--- BEGIN Records for the task ---

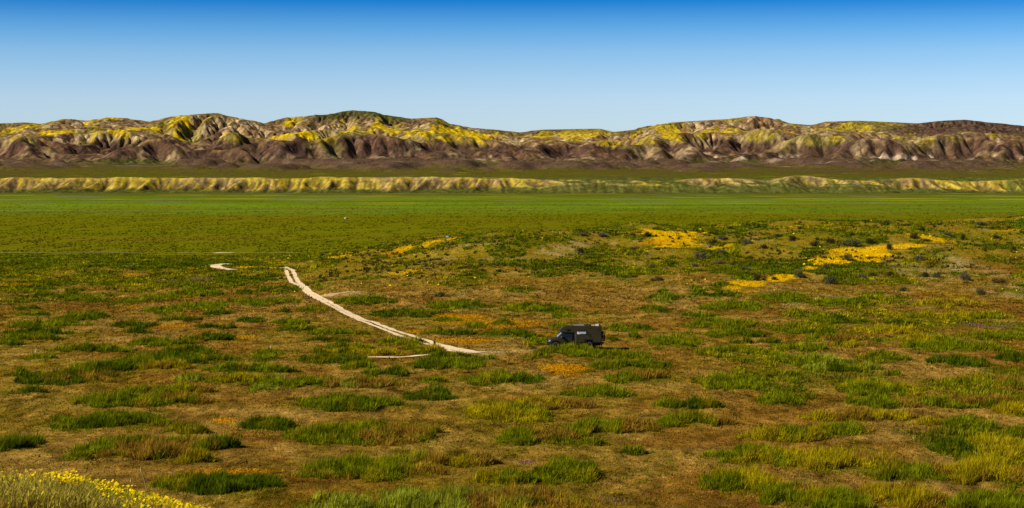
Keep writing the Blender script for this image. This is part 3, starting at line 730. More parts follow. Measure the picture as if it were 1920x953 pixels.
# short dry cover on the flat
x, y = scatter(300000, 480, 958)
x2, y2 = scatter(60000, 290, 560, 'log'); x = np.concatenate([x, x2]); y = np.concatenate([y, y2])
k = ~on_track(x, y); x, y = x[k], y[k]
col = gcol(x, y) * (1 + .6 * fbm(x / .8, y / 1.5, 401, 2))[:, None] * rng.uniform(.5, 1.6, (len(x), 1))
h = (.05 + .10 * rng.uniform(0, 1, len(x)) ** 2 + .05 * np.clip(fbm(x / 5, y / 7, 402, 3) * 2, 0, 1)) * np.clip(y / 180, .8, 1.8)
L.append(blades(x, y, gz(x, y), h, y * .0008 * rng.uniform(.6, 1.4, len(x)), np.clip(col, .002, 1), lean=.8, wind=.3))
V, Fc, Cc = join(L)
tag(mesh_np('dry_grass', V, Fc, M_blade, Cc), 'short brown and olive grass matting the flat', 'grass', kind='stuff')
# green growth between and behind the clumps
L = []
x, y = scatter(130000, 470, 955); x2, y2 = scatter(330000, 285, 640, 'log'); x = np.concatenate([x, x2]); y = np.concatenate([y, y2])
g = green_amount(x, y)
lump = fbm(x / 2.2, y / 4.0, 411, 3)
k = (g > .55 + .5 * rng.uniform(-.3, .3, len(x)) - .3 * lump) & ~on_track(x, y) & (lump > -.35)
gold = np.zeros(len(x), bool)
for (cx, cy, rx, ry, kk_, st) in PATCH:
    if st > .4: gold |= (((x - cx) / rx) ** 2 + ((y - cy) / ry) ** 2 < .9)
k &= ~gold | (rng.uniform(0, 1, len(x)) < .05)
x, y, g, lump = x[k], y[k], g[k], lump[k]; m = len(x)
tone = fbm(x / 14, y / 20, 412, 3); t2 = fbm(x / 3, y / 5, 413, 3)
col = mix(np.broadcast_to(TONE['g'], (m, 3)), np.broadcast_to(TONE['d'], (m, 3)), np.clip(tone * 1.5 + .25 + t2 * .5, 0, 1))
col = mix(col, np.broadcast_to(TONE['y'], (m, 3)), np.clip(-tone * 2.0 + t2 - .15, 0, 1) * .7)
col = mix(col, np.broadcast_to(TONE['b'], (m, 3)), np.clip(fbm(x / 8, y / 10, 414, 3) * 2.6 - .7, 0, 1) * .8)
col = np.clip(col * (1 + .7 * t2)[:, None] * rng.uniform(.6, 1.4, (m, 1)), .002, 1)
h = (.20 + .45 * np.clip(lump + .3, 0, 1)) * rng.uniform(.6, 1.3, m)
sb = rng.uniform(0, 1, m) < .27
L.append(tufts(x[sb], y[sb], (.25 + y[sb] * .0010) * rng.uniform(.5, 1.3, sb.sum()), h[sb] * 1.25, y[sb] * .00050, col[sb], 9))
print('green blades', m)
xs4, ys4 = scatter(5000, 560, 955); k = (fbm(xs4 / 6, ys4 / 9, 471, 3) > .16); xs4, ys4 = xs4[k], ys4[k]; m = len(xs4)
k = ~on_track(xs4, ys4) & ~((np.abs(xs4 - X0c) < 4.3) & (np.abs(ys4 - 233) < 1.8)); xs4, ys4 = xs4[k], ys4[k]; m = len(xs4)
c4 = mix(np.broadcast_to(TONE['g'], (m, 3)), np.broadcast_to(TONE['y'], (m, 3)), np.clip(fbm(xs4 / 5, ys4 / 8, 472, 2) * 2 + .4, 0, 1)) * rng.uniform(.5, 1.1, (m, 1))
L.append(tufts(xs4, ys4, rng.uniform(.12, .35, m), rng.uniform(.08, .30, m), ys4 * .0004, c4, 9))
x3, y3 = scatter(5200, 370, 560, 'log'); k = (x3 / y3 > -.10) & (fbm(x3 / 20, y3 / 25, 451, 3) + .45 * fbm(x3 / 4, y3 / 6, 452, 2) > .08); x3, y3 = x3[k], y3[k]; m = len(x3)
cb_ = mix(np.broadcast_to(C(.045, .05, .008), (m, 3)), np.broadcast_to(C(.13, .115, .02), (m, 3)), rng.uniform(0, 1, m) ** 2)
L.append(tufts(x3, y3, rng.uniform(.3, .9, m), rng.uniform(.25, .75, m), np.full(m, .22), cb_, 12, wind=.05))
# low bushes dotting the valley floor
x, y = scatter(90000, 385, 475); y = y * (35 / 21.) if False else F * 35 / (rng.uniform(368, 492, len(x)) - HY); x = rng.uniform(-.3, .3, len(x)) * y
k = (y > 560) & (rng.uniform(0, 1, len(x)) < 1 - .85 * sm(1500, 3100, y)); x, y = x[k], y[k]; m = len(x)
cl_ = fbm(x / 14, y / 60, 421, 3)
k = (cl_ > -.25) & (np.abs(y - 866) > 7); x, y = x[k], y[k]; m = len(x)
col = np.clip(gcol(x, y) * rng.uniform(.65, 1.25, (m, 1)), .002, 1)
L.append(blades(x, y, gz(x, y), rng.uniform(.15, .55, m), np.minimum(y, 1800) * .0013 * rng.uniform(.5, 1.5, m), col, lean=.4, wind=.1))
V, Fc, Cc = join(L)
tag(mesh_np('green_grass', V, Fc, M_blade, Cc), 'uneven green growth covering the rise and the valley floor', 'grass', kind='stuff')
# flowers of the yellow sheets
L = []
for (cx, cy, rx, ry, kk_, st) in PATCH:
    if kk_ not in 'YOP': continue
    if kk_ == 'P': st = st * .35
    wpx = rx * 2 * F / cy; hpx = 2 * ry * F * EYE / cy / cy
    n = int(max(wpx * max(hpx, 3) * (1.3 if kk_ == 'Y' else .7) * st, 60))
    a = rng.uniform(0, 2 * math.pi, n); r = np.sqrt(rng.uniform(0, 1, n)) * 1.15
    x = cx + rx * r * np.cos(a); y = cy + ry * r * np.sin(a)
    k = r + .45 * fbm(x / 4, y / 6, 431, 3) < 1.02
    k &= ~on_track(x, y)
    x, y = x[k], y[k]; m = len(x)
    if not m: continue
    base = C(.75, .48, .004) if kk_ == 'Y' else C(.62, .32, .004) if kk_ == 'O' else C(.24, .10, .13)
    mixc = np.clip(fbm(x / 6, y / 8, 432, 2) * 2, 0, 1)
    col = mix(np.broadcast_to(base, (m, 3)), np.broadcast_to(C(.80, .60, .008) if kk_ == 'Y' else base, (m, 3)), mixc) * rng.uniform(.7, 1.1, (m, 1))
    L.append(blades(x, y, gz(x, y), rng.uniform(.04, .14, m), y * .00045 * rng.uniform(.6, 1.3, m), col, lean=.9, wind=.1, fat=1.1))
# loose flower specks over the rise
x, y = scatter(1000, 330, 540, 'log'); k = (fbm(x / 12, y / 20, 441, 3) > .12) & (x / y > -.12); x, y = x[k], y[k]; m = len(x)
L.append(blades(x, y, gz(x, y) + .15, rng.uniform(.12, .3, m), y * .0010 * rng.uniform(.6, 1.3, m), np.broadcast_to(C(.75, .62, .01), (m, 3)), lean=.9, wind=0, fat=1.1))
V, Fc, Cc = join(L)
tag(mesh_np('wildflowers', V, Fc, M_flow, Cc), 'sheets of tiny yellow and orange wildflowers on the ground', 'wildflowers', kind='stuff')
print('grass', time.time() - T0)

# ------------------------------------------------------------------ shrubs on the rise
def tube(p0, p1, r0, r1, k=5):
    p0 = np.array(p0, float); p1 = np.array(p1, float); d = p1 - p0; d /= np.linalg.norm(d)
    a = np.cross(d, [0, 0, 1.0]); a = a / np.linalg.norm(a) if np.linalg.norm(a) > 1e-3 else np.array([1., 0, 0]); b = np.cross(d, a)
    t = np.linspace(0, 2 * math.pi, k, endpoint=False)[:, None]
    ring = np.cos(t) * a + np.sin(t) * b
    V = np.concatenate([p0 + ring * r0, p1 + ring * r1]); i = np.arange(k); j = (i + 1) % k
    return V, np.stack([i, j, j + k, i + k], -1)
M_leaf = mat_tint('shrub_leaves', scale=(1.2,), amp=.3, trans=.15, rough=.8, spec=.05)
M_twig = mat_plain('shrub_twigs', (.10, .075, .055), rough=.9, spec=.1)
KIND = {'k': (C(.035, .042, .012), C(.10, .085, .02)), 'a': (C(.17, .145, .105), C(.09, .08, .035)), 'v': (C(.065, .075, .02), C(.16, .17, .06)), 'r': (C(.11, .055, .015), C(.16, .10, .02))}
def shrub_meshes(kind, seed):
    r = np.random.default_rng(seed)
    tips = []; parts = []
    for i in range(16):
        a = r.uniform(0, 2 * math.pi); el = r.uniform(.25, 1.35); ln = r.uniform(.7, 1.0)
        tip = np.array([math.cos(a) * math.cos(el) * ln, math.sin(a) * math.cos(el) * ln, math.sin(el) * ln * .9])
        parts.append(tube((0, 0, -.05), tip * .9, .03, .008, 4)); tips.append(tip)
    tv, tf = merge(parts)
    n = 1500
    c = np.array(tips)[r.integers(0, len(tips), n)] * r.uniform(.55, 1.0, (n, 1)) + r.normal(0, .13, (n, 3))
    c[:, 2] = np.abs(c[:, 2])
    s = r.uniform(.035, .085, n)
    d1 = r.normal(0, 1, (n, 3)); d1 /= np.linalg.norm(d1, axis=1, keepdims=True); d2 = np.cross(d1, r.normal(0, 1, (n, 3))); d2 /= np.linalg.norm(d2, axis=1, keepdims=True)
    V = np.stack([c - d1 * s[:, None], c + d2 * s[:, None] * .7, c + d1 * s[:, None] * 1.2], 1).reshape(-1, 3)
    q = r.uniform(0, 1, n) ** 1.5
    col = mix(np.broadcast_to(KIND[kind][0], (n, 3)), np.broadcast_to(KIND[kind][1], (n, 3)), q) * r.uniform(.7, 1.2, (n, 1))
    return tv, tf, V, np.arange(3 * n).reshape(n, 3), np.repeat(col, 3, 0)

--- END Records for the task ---
--- BEGIN Records for the task ---

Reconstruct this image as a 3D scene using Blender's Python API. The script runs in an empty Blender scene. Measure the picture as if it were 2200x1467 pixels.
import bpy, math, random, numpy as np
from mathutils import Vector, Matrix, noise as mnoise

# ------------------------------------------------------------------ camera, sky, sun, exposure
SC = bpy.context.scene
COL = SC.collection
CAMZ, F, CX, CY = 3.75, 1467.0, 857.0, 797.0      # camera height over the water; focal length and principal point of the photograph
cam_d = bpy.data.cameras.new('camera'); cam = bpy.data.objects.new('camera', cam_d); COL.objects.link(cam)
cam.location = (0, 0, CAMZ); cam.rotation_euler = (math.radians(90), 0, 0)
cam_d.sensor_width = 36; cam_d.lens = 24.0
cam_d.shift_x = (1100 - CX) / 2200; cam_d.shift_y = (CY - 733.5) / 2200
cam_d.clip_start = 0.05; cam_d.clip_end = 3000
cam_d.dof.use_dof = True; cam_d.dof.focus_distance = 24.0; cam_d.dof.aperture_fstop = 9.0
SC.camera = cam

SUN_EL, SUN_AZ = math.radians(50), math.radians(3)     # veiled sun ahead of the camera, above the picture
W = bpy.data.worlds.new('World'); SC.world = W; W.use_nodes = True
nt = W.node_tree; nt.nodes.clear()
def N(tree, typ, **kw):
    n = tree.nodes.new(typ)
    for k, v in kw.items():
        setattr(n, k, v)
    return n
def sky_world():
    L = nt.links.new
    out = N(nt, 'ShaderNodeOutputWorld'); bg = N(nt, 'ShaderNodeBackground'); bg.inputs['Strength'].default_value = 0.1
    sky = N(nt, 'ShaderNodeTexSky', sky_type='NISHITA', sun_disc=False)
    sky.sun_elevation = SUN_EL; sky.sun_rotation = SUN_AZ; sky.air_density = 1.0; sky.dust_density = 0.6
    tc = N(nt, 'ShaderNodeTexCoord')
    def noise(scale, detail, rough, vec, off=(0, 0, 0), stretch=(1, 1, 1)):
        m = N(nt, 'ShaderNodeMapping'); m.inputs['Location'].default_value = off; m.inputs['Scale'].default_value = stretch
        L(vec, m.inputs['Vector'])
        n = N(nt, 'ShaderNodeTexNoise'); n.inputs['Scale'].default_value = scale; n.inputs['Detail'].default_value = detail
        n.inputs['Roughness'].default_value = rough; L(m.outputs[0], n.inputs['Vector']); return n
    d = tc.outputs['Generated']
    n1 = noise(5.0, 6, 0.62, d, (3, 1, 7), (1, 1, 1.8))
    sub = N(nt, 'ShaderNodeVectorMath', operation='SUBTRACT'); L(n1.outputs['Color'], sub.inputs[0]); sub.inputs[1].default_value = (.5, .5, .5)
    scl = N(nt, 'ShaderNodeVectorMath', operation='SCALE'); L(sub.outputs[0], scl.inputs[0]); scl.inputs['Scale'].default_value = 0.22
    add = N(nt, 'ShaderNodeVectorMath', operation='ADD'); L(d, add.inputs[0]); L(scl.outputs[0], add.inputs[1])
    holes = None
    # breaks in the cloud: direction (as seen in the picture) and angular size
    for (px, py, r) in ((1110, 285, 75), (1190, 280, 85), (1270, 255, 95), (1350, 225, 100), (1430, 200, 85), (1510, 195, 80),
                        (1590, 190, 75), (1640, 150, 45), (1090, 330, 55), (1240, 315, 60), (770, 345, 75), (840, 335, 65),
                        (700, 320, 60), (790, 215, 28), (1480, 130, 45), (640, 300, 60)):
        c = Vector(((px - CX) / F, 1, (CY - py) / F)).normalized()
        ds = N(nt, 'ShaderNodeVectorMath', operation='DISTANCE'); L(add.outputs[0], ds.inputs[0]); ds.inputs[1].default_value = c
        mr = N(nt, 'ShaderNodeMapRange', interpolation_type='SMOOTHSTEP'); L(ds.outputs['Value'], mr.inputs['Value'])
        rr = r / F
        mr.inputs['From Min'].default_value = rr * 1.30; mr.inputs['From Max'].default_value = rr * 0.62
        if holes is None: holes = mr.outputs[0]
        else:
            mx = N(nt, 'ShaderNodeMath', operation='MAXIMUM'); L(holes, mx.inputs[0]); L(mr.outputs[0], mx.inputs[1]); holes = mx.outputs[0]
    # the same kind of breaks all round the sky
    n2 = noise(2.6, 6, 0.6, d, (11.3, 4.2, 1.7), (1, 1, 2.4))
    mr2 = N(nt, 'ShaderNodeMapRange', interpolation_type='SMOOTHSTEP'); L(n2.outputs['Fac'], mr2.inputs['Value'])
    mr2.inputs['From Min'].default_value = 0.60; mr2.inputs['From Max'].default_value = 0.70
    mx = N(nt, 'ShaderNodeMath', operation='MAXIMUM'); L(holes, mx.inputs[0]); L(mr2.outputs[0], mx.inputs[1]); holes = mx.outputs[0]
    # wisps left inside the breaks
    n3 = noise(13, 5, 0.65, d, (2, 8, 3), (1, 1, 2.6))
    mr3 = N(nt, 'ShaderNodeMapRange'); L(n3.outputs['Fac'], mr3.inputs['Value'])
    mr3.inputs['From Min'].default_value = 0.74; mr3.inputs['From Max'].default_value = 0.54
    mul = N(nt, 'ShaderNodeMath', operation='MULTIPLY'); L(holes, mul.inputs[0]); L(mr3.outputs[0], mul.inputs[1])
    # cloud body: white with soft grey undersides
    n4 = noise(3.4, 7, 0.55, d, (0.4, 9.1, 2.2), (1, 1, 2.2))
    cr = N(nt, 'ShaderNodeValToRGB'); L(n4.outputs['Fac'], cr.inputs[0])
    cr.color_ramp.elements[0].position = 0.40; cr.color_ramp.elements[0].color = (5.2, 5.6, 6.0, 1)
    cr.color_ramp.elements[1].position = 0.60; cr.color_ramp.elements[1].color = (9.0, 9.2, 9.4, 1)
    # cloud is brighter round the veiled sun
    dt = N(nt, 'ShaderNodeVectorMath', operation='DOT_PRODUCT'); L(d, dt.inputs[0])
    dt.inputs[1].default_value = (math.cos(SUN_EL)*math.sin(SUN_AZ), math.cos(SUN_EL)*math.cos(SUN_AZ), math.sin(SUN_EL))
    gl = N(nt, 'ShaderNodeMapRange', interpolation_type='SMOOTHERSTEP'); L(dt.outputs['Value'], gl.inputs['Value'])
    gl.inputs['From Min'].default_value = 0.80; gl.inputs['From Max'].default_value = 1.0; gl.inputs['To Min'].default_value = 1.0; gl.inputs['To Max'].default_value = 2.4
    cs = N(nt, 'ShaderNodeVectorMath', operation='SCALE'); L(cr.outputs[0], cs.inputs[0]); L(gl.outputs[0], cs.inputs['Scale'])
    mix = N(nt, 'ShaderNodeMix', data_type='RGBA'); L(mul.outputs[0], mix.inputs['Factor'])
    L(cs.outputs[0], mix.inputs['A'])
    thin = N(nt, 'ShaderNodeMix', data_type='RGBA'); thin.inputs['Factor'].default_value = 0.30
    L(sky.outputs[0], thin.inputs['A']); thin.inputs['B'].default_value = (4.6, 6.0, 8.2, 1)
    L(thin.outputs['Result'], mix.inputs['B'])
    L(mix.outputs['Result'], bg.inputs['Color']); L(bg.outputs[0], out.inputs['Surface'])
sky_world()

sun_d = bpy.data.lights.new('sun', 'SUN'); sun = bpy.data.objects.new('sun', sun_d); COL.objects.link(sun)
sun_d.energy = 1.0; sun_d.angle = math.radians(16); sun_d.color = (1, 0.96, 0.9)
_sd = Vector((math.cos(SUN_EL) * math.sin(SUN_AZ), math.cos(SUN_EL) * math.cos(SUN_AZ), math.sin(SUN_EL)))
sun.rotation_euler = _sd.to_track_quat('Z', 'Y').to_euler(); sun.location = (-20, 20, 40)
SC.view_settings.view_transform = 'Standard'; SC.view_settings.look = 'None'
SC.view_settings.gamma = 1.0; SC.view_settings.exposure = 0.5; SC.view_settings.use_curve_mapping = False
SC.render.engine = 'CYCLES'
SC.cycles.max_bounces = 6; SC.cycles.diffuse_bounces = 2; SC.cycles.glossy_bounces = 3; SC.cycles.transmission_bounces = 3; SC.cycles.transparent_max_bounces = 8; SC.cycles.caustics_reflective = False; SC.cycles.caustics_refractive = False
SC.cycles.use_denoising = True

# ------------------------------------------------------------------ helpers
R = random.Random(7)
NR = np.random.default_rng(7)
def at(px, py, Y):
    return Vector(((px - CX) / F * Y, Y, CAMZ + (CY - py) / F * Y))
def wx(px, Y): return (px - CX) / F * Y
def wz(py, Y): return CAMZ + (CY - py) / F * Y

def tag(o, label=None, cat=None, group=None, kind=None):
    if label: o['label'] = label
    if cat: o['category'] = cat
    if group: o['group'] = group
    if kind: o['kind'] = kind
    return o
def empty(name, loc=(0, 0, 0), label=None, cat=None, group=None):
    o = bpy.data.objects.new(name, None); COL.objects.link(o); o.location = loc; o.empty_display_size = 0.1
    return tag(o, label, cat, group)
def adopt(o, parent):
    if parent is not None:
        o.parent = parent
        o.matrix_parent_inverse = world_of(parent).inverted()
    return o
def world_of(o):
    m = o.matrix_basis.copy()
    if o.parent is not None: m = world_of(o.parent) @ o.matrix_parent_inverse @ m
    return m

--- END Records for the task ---

Task statement
Within the listing above, the range opens at the line with "Reconstruct this image" and closes at the line with "from mathutils import". Reproduce exactly the lines of that range, including both ends.

Solved problem
Reconstruct this image as a 3D scene using Blender's Python API. The script runs in an empty Blender scene. Measure the picture as if it were 2200x1467 pixels.
import bpy, math, random, numpy as np
from mathutils import Vector, Matrix, noise as mnoise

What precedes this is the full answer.